В работе гоночного инженера меня привлекала не только возможность узнать что-то новое, это также был шанс объединить в этой работе знания дизайнера и специалиста по аэродинамике. Кроме того, информация о поведении машины на трассе, полученная из первых рук, может повлиять на программу развития автомобиля.

Скажем, гонщик жалуется на проблемы с управляемостью. Сначала я мог бы пообщаться с ним в качестве гоночного инженера и попытаться решить проблему настройками машины.

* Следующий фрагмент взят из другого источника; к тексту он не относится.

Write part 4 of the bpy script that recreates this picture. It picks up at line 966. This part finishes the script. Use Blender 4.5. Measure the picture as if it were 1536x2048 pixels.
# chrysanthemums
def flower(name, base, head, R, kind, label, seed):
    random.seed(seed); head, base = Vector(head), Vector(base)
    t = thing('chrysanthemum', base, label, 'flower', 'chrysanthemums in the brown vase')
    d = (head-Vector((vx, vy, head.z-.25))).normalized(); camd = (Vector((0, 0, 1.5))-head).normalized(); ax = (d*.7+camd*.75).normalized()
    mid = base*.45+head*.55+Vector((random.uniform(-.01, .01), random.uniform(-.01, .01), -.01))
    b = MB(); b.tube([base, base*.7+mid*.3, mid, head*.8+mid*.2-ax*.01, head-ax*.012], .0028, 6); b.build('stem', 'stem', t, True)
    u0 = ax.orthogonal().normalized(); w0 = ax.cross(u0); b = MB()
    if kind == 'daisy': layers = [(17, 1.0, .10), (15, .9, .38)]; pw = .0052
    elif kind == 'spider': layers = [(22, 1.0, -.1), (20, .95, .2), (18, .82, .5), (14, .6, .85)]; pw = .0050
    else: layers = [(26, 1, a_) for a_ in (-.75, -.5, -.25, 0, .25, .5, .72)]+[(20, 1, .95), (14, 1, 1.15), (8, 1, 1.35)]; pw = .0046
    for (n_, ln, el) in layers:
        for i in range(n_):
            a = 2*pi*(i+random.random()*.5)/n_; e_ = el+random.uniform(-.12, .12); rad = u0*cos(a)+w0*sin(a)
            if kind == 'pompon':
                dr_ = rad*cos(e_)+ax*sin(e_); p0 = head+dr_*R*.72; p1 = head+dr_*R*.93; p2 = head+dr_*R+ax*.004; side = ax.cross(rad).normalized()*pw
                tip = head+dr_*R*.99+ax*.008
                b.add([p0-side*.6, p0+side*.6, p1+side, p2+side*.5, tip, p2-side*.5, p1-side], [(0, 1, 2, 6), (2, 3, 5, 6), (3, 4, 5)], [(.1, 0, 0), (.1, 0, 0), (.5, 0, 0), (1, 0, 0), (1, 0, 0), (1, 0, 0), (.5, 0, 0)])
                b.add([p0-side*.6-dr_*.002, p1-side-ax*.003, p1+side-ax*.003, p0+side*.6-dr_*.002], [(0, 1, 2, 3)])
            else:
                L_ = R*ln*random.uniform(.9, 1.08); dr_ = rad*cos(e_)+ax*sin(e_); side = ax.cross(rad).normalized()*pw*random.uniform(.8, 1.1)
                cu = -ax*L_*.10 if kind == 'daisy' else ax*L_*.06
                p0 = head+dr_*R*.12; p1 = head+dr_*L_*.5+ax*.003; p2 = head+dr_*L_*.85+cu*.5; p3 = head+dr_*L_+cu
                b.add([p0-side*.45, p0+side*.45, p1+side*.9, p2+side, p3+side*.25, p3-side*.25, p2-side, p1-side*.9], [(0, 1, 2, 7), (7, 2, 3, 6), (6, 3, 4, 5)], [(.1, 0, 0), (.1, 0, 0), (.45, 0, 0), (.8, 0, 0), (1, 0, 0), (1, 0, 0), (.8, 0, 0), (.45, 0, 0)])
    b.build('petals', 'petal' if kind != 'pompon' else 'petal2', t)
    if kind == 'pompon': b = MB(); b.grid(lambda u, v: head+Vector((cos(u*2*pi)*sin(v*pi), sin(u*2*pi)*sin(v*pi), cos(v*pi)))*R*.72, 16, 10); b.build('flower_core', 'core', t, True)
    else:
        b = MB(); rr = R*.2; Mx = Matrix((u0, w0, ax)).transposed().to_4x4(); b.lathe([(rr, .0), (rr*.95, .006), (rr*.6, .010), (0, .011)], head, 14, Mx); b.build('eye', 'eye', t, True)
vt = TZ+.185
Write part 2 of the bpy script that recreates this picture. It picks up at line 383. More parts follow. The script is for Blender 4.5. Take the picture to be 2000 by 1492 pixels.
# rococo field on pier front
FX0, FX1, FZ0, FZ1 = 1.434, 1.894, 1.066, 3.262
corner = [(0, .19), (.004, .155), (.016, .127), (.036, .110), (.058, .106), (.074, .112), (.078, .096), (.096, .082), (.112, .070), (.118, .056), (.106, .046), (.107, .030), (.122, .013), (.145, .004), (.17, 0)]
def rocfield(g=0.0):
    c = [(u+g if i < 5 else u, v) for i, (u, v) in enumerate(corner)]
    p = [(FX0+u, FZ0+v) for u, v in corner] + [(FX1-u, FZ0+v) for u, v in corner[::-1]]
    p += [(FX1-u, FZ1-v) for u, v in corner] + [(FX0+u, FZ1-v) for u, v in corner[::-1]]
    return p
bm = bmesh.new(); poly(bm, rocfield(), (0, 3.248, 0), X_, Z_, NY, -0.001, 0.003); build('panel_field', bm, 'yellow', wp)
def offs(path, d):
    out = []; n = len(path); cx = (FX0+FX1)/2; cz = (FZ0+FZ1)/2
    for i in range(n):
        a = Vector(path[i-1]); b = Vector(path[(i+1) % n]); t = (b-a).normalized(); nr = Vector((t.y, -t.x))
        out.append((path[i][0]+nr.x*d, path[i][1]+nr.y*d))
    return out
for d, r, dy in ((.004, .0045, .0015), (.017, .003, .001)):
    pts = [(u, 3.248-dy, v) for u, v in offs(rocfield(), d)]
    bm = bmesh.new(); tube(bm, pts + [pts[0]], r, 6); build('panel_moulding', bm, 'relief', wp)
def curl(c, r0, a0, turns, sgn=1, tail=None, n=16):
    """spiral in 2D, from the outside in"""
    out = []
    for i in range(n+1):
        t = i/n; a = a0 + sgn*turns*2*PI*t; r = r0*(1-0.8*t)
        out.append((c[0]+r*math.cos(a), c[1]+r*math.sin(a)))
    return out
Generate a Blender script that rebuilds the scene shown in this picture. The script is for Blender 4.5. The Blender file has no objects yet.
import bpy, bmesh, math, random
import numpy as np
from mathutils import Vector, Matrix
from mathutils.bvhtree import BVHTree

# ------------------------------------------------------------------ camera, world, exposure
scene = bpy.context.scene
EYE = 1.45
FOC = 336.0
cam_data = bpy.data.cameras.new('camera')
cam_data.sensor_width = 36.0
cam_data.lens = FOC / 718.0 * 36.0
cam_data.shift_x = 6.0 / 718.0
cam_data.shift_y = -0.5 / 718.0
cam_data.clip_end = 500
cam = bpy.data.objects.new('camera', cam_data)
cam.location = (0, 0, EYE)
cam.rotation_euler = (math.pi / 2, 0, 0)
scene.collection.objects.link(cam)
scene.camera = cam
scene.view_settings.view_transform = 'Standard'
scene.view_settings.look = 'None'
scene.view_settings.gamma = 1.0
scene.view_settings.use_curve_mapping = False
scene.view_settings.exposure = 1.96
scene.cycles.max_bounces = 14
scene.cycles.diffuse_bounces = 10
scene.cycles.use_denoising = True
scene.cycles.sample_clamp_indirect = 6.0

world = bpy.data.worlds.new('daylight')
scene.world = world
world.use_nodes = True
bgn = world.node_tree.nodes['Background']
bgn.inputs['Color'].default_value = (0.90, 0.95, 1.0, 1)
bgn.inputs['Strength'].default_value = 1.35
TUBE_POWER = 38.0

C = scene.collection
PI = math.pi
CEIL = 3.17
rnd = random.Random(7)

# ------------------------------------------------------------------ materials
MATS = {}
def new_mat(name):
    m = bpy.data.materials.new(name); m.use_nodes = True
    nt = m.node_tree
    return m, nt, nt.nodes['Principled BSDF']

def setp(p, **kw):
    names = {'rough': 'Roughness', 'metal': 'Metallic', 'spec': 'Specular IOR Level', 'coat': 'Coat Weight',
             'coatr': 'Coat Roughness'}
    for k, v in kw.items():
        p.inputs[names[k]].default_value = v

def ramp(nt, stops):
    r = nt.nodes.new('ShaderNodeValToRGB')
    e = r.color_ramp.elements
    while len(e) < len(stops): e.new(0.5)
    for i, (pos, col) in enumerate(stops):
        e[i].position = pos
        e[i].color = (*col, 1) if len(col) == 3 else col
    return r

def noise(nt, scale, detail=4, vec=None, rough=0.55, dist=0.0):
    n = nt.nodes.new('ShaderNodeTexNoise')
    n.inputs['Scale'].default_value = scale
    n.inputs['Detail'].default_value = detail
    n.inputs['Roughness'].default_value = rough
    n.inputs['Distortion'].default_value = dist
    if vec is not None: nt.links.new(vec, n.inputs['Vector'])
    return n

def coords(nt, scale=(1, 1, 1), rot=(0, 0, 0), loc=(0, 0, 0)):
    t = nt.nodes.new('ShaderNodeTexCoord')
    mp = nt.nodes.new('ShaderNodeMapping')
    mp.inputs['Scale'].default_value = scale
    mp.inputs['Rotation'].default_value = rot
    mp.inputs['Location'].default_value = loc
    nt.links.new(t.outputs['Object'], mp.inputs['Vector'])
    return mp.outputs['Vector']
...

И в то же время, будучи инженером, я мог бы понять, связана ли эта проблема с механическим дизайном машины или его аэродинамикой. Мое понимание болида было бы полным.

Так что когда Питер Макинтош, ушедший из Fittipaldi в March, предложил мне работу гоночного инженера в Формуле-2 – по выходным поездки на гонки, а на неделе – работа у чертежной доски, это было весьма соблазнительно. И я бы, ни капли не раздумывая, подписал бы любые бумаги, если бы Питер Уорр не предложил мне пост специалиста по аэродинамике в команде Lotus.

Мне пришлось выбирать. Остаться в Формуле-1 и пойти в Lotus, «свою» команду? Или воспользоваться возможностью и получить новый опыт в недостающих моему резюме областях в March, пусть и гонках рангом ниже?

Но думал я недолго, если честно. Вы можете решить, что мне не хватает сентиментальности, но мне нравится думать, что это был ясный шаг на перспективу. Я хотел приобрести опыт гоночного инженера. Я выбрал March.

Я начал работать. Осознавая, что я тут новенький и буду работать гоночным инженером с пилотами на несколько лет старше себя, я отрастил бородку. У Питера Макинтоша, менеджера команды, за плечами не было серьезного инженерного опыта, но он был очень опытным. Его гонщиком был Коррадо Фаби. Ральф Беллами, инженер-ветеран из Австралии, который спроектировал автомобиль Формулы-2, работал с Джонни Чекотто. Мне дали третью машину, на ней ездил Кристиан Даннер.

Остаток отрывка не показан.